Buried about halfway through a lengthy New York Times expose published today, we find the names of two people named specifically in the search warrant that authorized the raid: “Prosecutors demanded all communication with the campaign — and in particular two advisers, Corey Lewandowski and Hope Hicks.” We don’t know why the Feds are focused on Cohen’s communications with Lewandowski, Trump’s former campaign manager. But it’s not difficult to figure out why they’re focused on Cohen’s communications with Hicks.

It’s long been established that Donald Trump doesn’t send or read email, and that the best way to get a written message to him during the campaign was to email it to Hope Hicks. In fact Donald Trump Jr testified to Congress months ago that he emailed Hicks about his Trump Tower meeting with the Russians. So it’s easy to parse that Cohen would also have been going through Hicks in order to get email messages to Trump.

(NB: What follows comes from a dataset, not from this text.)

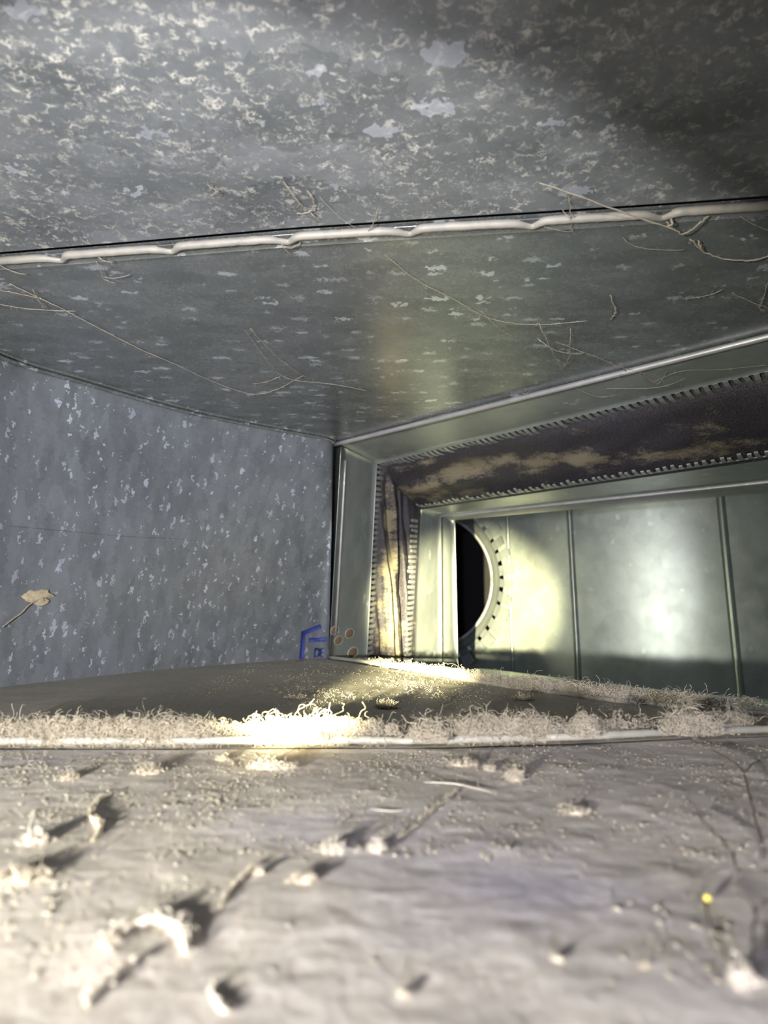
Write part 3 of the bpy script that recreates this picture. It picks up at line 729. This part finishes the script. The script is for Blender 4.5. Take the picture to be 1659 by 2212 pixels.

The trouble here is that even if Hope Hicks wasn’t participating in any criminal plots that Donald Trump and Michael Cohen may have been hatching via email, she’s legally required to testify about everything she learned from being in the middle of those emails. In fact she’d better hope she was truthful about those emails when she testified to Robert Mueller, because misleading him about it would be a felony. In any case, even now that she’s resigned from the White House, Hicks is as caught up in this as ever.